Thursday, January 28, 2016

Pass the Defend Trade Secrets Act; The Hill, 1/27/16

Sens. Orrin Hatch (R-Utah) and Chris Coons (D-Del.), The Hill; Pass the Defend Trade Secrets Act:
"Every year, industrial spies infiltrate American companies, stealing valuable trade secrets and leaking them to domestic competitors and corporations overseas. This crime cripples innovation and hampers economic growth, costing U.S. businesses billions of dollars each year. What’s worse, federal law does little to protect against this form of intellectual property theft. In fact, trade secrets are the only form of intellectual property lacking remedies under federal civil law. To safeguard American ingenuity and give companies the protections they deserve, Congress should act now to pass the Defend Trade Secrets Act, which we authored earlier this year.
In addition to the billions of dollars in direct economic costs, trade secret theft also stifles innovation by deterring companies from investing in research and development. Consider the case of DuPont—the chemical company that invented the life-saving Kevlar body armor used by our service members. DuPont invested significant time and resources developing a Kevlar material strong enough to withstand the penetrating trauma of rifle rounds and grenade shrapnel. Because of the company’s efforts, DuPont has saved thousands of lives.
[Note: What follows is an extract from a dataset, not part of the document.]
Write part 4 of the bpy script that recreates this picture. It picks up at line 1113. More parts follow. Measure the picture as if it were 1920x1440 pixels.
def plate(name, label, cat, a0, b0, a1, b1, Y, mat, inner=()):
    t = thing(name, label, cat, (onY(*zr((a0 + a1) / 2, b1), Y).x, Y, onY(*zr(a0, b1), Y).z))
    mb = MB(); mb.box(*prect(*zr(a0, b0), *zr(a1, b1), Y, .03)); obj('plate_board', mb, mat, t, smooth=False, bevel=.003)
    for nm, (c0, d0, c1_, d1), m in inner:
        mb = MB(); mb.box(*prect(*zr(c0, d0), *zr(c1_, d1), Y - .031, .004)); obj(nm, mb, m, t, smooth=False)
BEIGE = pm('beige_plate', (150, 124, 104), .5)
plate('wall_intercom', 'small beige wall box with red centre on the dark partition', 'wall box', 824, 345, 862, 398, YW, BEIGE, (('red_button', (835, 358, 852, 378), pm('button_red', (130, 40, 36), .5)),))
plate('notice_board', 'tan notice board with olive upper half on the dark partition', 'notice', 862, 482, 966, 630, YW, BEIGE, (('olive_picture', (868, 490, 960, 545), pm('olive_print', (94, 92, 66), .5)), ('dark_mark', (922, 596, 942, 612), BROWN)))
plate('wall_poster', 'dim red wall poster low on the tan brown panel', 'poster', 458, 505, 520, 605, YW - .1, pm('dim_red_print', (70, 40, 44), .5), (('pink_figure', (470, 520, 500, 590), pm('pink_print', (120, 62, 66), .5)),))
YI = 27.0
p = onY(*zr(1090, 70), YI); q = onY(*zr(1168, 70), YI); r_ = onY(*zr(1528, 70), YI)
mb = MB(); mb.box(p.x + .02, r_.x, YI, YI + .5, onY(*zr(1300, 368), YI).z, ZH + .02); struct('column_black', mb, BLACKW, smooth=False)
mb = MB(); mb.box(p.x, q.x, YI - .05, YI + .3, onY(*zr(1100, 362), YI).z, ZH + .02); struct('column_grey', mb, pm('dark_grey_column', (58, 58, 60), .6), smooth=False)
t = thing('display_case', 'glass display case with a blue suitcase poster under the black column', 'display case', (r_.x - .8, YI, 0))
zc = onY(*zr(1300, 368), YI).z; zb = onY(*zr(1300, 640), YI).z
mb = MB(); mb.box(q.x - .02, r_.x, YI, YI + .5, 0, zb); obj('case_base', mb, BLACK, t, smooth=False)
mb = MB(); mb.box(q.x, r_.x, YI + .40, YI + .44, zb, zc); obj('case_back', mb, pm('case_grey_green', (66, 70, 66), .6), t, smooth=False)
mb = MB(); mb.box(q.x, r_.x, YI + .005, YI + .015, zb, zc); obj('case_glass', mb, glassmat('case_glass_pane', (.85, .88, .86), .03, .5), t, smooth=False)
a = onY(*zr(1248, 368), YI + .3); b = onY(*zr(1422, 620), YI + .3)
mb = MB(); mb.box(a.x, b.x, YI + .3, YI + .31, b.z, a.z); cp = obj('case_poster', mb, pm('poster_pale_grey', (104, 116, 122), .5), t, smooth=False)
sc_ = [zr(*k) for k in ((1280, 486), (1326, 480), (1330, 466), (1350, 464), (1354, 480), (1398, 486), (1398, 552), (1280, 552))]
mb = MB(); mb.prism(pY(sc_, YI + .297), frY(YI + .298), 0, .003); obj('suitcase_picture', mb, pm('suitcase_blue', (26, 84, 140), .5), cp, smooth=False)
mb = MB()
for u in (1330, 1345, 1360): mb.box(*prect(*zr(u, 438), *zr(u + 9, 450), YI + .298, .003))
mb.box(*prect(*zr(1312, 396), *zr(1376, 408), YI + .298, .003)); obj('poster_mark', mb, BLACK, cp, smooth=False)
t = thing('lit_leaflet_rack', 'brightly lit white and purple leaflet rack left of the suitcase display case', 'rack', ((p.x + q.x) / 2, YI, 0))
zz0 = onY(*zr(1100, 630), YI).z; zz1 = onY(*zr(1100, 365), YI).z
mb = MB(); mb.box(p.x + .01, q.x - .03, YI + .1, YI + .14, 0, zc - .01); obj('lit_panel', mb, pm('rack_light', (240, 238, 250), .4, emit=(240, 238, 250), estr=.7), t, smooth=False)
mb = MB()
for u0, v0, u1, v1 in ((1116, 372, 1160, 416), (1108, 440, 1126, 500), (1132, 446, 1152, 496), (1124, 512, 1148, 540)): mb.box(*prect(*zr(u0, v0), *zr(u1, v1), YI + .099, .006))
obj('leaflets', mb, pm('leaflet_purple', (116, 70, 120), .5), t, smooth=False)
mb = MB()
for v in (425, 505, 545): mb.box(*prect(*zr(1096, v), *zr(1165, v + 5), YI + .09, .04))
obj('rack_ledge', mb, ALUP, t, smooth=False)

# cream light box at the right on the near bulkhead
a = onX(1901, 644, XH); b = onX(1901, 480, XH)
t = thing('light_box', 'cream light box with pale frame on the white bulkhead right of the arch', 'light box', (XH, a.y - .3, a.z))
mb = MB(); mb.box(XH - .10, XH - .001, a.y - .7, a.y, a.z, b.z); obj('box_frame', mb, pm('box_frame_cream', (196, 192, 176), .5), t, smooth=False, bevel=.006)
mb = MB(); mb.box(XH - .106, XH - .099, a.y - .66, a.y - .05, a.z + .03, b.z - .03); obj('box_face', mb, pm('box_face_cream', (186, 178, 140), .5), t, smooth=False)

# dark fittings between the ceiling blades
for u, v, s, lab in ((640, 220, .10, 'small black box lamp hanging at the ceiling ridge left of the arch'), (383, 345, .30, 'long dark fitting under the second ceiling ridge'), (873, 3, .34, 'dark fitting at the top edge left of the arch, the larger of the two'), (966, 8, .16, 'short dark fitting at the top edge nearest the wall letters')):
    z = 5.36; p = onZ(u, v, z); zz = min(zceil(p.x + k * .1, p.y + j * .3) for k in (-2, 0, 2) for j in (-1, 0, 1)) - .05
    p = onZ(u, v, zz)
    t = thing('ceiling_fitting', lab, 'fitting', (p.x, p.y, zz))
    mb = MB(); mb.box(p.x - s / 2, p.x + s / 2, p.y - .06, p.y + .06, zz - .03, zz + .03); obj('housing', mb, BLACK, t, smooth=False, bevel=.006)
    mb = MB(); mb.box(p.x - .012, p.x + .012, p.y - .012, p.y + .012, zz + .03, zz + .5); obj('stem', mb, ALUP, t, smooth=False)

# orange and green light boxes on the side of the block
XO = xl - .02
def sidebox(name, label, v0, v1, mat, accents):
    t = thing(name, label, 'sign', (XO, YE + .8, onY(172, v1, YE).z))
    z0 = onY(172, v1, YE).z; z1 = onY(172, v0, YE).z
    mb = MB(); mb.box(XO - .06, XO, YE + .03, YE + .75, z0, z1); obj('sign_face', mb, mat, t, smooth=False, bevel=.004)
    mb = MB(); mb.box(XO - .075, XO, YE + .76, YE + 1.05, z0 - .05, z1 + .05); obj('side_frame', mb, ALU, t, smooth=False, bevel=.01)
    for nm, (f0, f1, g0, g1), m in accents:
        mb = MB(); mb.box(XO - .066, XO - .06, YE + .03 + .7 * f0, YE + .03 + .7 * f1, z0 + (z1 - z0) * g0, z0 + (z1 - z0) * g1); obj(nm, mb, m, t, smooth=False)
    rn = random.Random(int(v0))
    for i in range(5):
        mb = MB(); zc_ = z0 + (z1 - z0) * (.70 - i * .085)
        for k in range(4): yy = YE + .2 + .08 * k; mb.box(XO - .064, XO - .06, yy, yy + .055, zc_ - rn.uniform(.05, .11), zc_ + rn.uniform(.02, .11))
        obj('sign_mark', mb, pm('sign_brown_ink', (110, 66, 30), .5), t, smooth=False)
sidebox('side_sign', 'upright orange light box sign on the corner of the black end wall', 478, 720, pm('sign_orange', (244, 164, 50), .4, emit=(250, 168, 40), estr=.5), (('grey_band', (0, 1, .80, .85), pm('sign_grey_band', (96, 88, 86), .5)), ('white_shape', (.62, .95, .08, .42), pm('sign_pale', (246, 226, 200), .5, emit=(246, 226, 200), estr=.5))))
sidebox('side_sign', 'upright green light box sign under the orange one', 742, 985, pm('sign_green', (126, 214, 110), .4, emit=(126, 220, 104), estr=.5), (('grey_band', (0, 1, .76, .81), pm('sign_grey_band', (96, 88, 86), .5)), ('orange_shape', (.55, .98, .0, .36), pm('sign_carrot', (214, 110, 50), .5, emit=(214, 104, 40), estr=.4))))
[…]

But six years ago, a rogue employee leaked the manufacturing process of Kevlar to a rival company in South Korea, costing DuPont nearly $1 billion in economic losses. In an instant, the company’s comparative advantage—which it had earned after investing thousands of man-hours and millions of dollars—disappeared. Lacking a federal private right of action, DuPont executives were fortunate that the FBI was able to conduct a successful criminal investigation under the Economic Espionage Act. But the FBI lacks the resources to investigate the tens of thousand or more thefts that take place each year. Last year, in fact, the Department of Justice brought only 15 criminal cases for trade secret theft. The absence of a federal private right of action for trade secret misappropriation leaves American intellectual property vulnerable to theft and discourages research and innovation."